La culpa no es exclusiva de los políticos, sino también de aquellos que lucran con su voto, ambos actos censurables y delictivos
Increíble que un partido como la UNE obtuviera la mayor cantidad de votos en primera vuelta sin haber publicado un programa político que pudiera leerse y analizarse. Los electores de los verdes -y no son los únicos- votaron sin conocer ni mucho menos analizar la propuesta de Sandra Torres. Pudieron hacerlo por fe, convencimiento, atracción por la señora o cualquier otro motivo que escapa de lo racional, pero no por estar de acuerdo con el inexistente plan.
Por otra parte, charlas con líderes de distintos departamentos -y varias denuncias- confirman la compra de votos, lo que establece un clientelismo entre el político que paga y el ciudadano que vende, con la esperanza de que si es electo le volverá a pagar en el futuro. Una prostitución del voto de la que muchos exculpan a “los más pobres”, como si fueran los únicos. En democracia todos los votos valen lo mismo, porque el derecho es universal para cualquier ciudadano, por lo tanto, no es concebible exonerar a quienes exigen iguales privilegios, pero eluden la responsabilidad de ejercerlos honestamente. La culpa no es exclusiva de los políticos, sino también de aquellos que lucran con su voto, ambos actos censurables y delictivos. Esos “pobres” -que algunos suelen justificar- tienen clarísimo que están vendiendo su derecho y libertad a elegir, y conscientemente lo hacen. Si eso se justifica por necesidad, cualquier otra cosa: prostitución, robo, atraco o similar, podrá ser igualmente justificable ¡No nos engañemos! Lo que hay que promover -teniendo como principio no cuestionable el voto universal- es que quienes elijan lo hagan con responsabilidad o, de lo contrario, sean condenados con igual contundencia que quienes les pagan. No hay que callar ni ser débil para decirlo porque ninguno es víctima, y ambos son delincuentes.
Lo que reflejan los hechos descritos es que hay un lupanar de la democracia. El ciudadano, exigente de derechos, ha olvidado la responsabilidad de ejercerlos con ética, porque le importa un soberano bledo el programa político de los candidatos y es feliz si se embolsa una cantidad de dinero, aunque sea prostituyéndose con el voto.
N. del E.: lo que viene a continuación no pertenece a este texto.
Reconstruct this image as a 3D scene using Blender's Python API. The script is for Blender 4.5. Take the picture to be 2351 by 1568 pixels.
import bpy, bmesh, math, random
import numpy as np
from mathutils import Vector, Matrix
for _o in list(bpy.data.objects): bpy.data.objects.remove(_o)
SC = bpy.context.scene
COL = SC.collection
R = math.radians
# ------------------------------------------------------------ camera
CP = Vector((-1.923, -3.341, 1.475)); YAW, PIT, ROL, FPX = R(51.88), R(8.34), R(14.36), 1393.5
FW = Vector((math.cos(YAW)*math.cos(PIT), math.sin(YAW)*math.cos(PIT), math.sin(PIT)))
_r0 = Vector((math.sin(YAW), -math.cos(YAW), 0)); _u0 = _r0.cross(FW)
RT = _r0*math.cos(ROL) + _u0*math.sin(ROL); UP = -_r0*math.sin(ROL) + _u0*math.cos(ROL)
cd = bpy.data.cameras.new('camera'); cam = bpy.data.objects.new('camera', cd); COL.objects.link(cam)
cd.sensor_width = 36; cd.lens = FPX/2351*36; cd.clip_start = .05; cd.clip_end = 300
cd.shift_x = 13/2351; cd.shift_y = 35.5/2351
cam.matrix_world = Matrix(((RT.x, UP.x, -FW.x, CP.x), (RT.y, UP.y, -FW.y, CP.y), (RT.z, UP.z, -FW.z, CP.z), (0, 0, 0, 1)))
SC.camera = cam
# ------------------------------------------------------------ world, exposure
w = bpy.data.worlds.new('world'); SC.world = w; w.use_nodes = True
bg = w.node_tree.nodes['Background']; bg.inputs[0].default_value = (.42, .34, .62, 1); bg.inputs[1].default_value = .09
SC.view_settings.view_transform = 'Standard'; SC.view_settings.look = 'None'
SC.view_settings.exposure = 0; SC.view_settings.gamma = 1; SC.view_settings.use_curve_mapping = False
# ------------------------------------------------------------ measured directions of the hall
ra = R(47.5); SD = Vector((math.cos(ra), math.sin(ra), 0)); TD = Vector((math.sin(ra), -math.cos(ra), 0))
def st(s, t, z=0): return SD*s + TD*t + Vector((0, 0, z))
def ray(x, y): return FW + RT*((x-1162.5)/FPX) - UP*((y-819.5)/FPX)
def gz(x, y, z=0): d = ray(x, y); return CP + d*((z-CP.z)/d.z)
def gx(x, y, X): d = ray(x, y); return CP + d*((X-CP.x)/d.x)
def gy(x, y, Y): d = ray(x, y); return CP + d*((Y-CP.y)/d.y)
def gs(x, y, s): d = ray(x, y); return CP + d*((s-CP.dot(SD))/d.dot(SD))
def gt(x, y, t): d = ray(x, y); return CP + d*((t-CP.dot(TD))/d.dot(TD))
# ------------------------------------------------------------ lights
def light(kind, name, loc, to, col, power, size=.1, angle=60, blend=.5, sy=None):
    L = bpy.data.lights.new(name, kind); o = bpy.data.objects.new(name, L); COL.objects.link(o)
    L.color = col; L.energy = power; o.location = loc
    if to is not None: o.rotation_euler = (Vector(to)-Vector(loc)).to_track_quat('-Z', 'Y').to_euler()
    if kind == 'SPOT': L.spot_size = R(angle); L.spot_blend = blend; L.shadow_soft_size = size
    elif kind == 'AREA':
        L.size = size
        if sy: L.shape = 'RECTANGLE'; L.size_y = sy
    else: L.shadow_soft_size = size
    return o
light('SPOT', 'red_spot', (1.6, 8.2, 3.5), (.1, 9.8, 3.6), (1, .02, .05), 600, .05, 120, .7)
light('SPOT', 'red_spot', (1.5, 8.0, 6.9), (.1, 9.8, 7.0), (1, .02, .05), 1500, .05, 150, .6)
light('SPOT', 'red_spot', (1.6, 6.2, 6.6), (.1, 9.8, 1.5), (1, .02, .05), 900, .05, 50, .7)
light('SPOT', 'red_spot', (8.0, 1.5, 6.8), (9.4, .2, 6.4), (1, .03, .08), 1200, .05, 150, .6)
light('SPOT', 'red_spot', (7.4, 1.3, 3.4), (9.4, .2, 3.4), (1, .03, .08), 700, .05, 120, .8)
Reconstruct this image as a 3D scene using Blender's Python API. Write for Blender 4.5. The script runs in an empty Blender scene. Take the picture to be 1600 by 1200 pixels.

No nos quejemos luego de los resultados, porque aquel que pagó a quien lo votó, necesita depredar recursos públicos para resarcirse y volver a pagar a otros, que se sumarán a esa subvención encubierta.
El comportamiento no es más que el reflejo de una extensa hipocresía nacional que mientras sea silenciosa no perturba, no molesta. Llenamos el país de moteles para ocultar infidelidades, pagamos parte del salario en nómina o factura y otro poco en cash, para eludir deberes fiscales, y compramos el carro o la casa a nombre de la empresa para desgravar impuestos. Un país con demasiada ciudadanía de doble moral -y poca ética- capaz de hacer todo lo anterior mientras se rasgan las vestiduras en público para mostrar el enojo que producen “los corruptos”, y grita reclamando -pero a otros- decencia, dignidad y buen gobierno. De tal cuenta, nunca acertamos a seleccionar bien a los gobernantes por razones como las citadas, aunque no falta aquello de culparlos continuamente.
Como es habitual, en esta ocasión deberemos elegir entre bandidos o inexpertos. Seguramente apostemos por la decencia -aunque ya veremos la cantidad de votos que consiguen los otros- y dedicaremos una administración más a aprender como gobernar “bien” el país. En 2027, el debate no será muy diferente, porque volverán los mercaderes de votos con proyectos de infraestructura, canastas, bolsas solidarias, becas…, para seguir desanimando al reducido grupo que va quedando de “honestos a toda costa”.
Siento que la realidad sea tan dura de describir, aunque ni siquiera así despertamos.